3 octobre > Roman France > François Garde

Le privilège du romancier, deus ex machina, est de faire basculer selon son bon plaisir, ou une nécessité mécanique, le destin d’un ou plusieurs de ses personnages. Ainsi de Sébastien Armant, altiste dans l’orchestre de l’Opéra de Paris, un garçon jusqu’ici sans relief et sans histoires, marié, deux enfants, le soir de la première de Così fan tutte, dirigé par le chef Louis Craon, l’un des rares Français à manier la baguette à ce niveau. Or, juste avant de commencer, Craon lance un tonitruant "Heil Hitler !" en pleine salle, le bras tendu. On est un 20 avril, date du suicide du Führer. Consternation générale et silence stupéfait. Le premier et, au début, le seul, sans réfléchir, Armant se lève, abaisse son instrument vers le sol comme un fusil à l’envers, et tourne le dos au chef, sans un mot. Bientôt, ses collègues l’imitent, le public réagit, et Craon s’en va. La représentation aura tout de même lieu, chaotique, tant bien que mal, avec L’hymne à la joie et La Marseillaise à la fin.

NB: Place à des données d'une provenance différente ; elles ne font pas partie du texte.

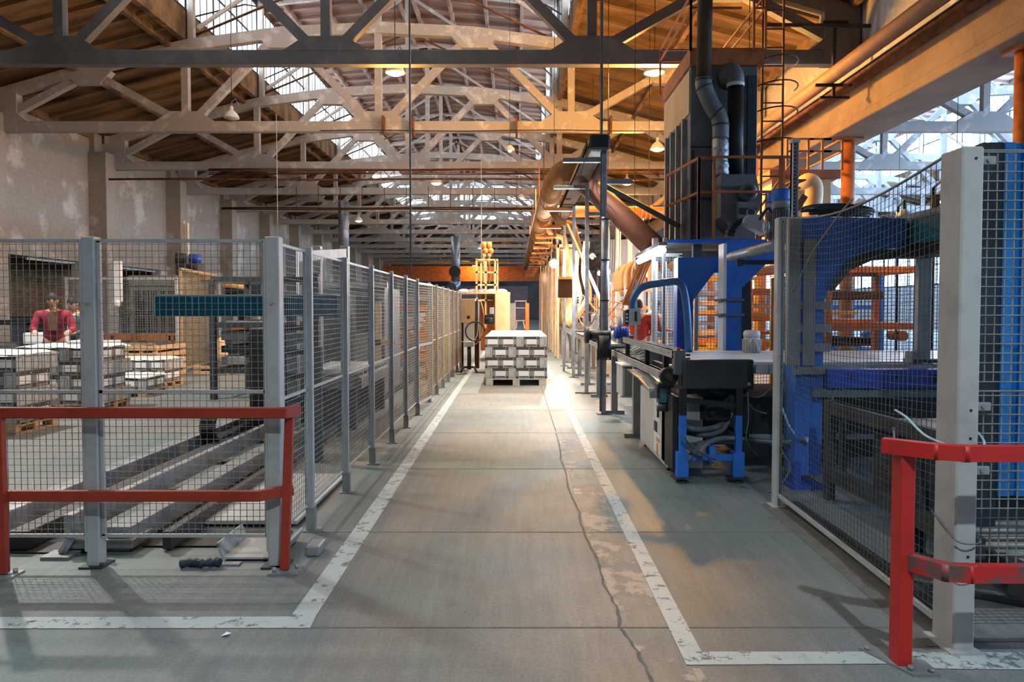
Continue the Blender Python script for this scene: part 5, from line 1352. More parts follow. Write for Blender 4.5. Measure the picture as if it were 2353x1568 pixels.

On imagine le scandale, le tollé. Au début, le président de l’Opéra, très politique, est un peu embarrassé. Puis il comprend vite qu’il doit surfer sur la vague de l’opinion publique, laquelle a fait du musicien un symbole du courage, de la résistance, de la démocratie face aux nostalgiques du nazisme. Bien malgré lui, Armant connaît son "quart d’heure de gloire". Cornaqué par une attachée de presse cynique, on lui fait courir les interviews, les plateaux de télé. Mais cette surexposition médiatique, aussi intense que brève, aura de lourdes conséquences sur sa vie privée : menaces de mystérieux néonazis, sabotage d’une autre représentation, surveillance de la police… Le voilà interdit de jouer, lâché par ses amis, déprimé. Même à sa femme, Julie, il n’ose tout confier. Il lui faudra faire un puissant effort sur lui-même pour sortir seul de cette tourmente, courageusement, et revenir, enfin, plus d’un an après, de cet état d’effroi où il était resté plongé.

Le roman de cette descente aux enfers et de la résurrection d’un homme de bien est subtilement construit et mené par un écrivain sensible, sans pathos, sans donner de leçons. Pour une fois, on nous propose à admirer un Juste qui, comme tous les héros authentiques, n’a pas hésité, a seulement écouté sa conscience et fait ce qu’il devait. En récompense, il retrouvera sa chère musique et son anonymat bien mérité. J.-C. P.